### [Problem description]
Leaving out all images, write out the records that follow exactly.

━━━━━ Record set ━━━━━

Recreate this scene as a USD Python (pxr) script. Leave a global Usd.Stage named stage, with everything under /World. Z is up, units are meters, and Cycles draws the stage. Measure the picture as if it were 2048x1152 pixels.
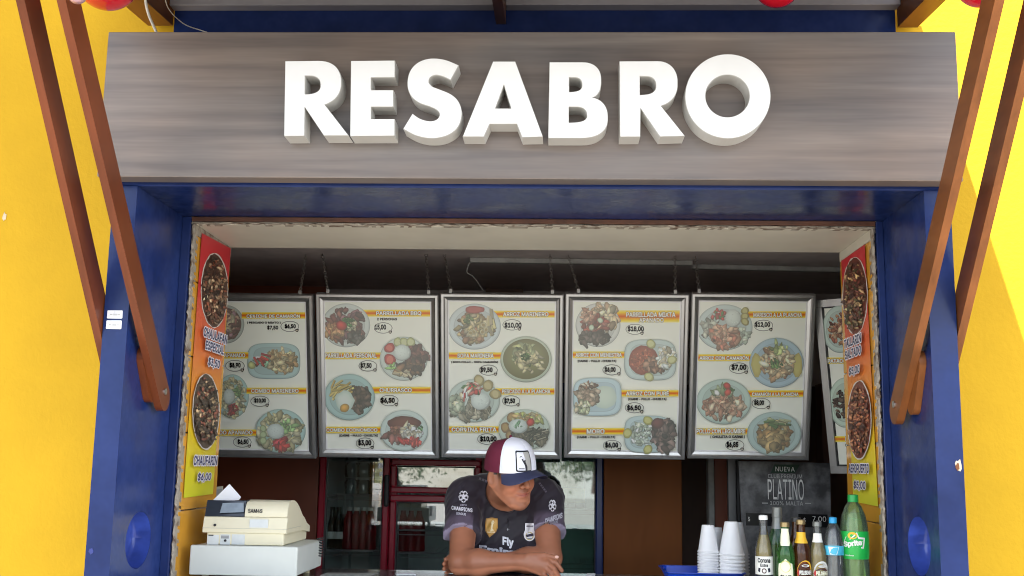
import math, random
import numpy as np, trimesh, manifold3d as m3
import shapely.geometry as sg
from shapely import affinity
from shapely.ops import unary_union
from pxr import Usd, UsdGeom, UsdLux, UsdShade, Sdf, Gf, Vt
import usdkit, meshkit

stage = Usd.Stage.CreateInMemory()
UsdGeom.SetStageUpAxis(stage, 'Z')
UsdGeom.SetStageMetersPerUnit(stage, 1.0)
UsdGeom.Xform.Define(stage, '/World')
UsdGeom.Scope.Define(stage, '/World/Looks')
T = Sdf.ValueTypeNames

# ------------------------------------------------------------------ camera, sky, sun, exposure
EYE = 1.50                                   # metres above the pavement
FPX, PITCH, YAW, ROLL = 2180.8, 0.16140, 0.04212, 0.016446
EXPOSURE = 2.2
SKY = 0.085
SUN = 1.25
SUN_TO = np.array([-0.27, -0.36, 1.0])       # direction towards the sun


def ray(px, py):
    a, b = px - 1024., py - 576.
    cr, sr = math.cos(ROLL), math.sin(ROLL)
    u, v = a * cr + b * sr, -a * sr + b * cr
    x, up = u / FPX, -v / FPX
    cp, sp = math.cos(PITCH), math.sin(PITCH)
    y, z = cp - up * sp, sp + up * cp
    cy, sy = math.cos(YAW), math.sin(YAW)
    return np.array([x * cy - y * sy, x * sy + y * cy, z])


O = np.array([0, 0, EYE])


def at(px, py, Y):
    d = ray(px, py)
    return O + d * Y / d[1]


def atx(px, py, X):
    d = ray(px, py)
    return O + d * X / d[0]


def atz(px, py, Z):
    d = ray(px, py)
    return O + d * (Z - EYE) / d[2]


def hit(px, py, p, n):
    d = ray(px, py)
    return O + d * (np.dot(np.asarray(p) - O, n) / np.dot(d, n))


cam = UsdGeom.Camera.Define(stage, '/World/camera')
fw = ray(1024, 576)
rt = ray(1024 + FPX, 576) - fw
up_ = ray(1024, 576 - FPX) - fw
mt = Gf.Matrix4d(*rt, 0, *up_, 0, *(-fw), 0, *map(float, O), 1)
cam.AddTransformOp().Set(mt)
cam.CreateHorizontalApertureAttr(36.0)
cam.CreateVerticalApertureAttr(20.25)
cam.CreateFocalLengthAttr(36.0 * FPX / 2048)
cam.CreateClippingRangeAttr(Gf.Vec2f(0.05, 2000))
cam.CreateExposureAttr(EXPOSURE)

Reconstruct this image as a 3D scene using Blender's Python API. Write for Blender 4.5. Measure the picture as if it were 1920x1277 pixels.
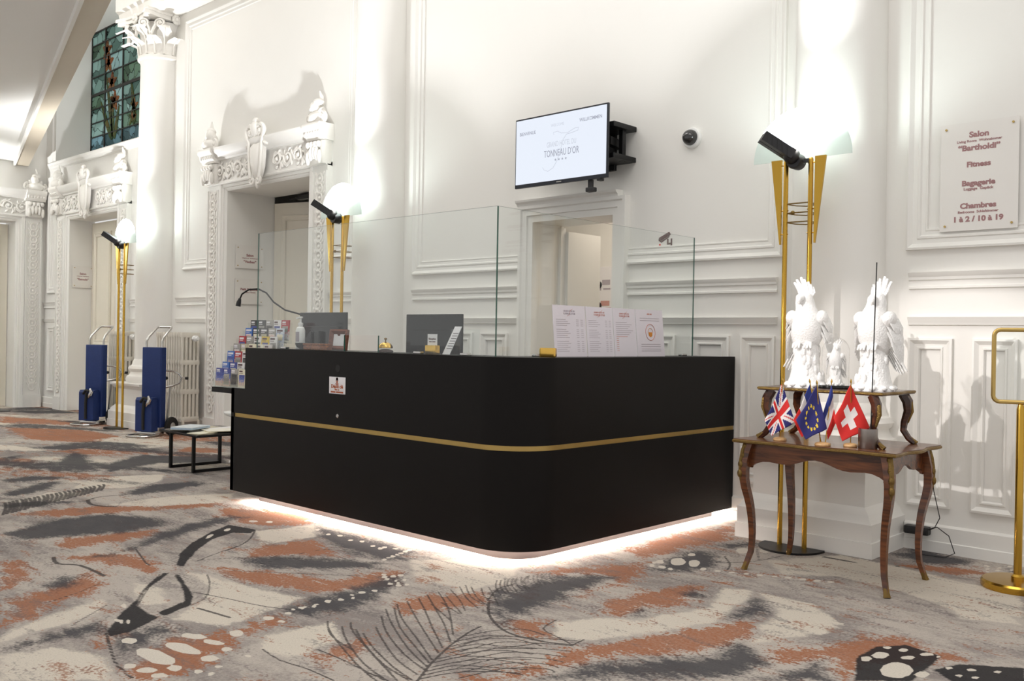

━━━━━

### [Solved problem]
Recreate this scene as a USD Python (pxr) script. Leave a global Usd.Stage named stage, with everything under /World. Z is up, units are meters, and Cycles draws the stage. Measure the picture as if it were 2048x1152 pixels.
import math, random
import numpy as np, trimesh, manifold3d as m3
import shapely.geometry as sg
from shapely import affinity
from shapely.ops import unary_union
from pxr import Usd, UsdGeom, UsdLux, UsdShade, Sdf, Gf, Vt
import usdkit, meshkit

stage = Usd.Stage.CreateInMemory()
UsdGeom.SetStageUpAxis(stage, 'Z')
UsdGeom.SetStageMetersPerUnit(stage, 1.0)
UsdGeom.Xform.Define(stage, '/World')
UsdGeom.Scope.Define(stage, '/World/Looks')
T = Sdf.ValueTypeNames

# ------------------------------------------------------------------ camera, sky, sun, exposure
EYE = 1.50                                   # metres above the pavement
FPX, PITCH, YAW, ROLL = 2180.8, 0.16140, 0.04212, 0.016446
EXPOSURE = 2.2
SKY = 0.085
SUN = 1.25
SUN_TO = np.array([-0.27, -0.36, 1.0])       # direction towards the sun


def ray(px, py):
    a, b = px - 1024., py - 576.
    cr, sr = math.cos(ROLL), math.sin(ROLL)
    u, v = a * cr + b * sr, -a * sr + b * cr
    x, up = u / FPX, -v / FPX
    cp, sp = math.cos(PITCH), math.sin(PITCH)
    y, z = cp - up * sp, sp + up * cp
    cy, sy = math.cos(YAW), math.sin(YAW)
    return np.array([x * cy - y * sy, x * sy + y * cy, z])


O = np.array([0, 0, EYE])


def at(px, py, Y):
    d = ray(px, py)
    return O + d * Y / d[1]


def atx(px, py, X):
    d = ray(px, py)
    return O + d * X / d[0]


def atz(px, py, Z):
    d = ray(px, py)
    return O + d * (Z - EYE) / d[2]


def hit(px, py, p, n):
    d = ray(px, py)
    return O + d * (np.dot(np.asarray(p) - O, n) / np.dot(d, n))


cam = UsdGeom.Camera.Define(stage, '/World/camera')
fw = ray(1024, 576)
rt = ray(1024 + FPX, 576) - fw
up_ = ray(1024, 576 - FPX) - fw
mt = Gf.Matrix4d(*rt, 0, *up_, 0, *(-fw), 0, *map(float, O), 1)
cam.AddTransformOp().Set(mt)
cam.CreateHorizontalApertureAttr(36.0)
cam.CreateVerticalApertureAttr(20.25)
cam.CreateFocalLengthAttr(36.0 * FPX / 2048)
cam.CreateClippingRangeAttr(Gf.Vec2f(0.05, 2000))
cam.CreateExposureAttr(EXPOSURE)

Reconstruct this image as a 3D scene using Blender's Python API. Write for Blender 4.5. Measure the picture as if it were 1920x1277 pixels.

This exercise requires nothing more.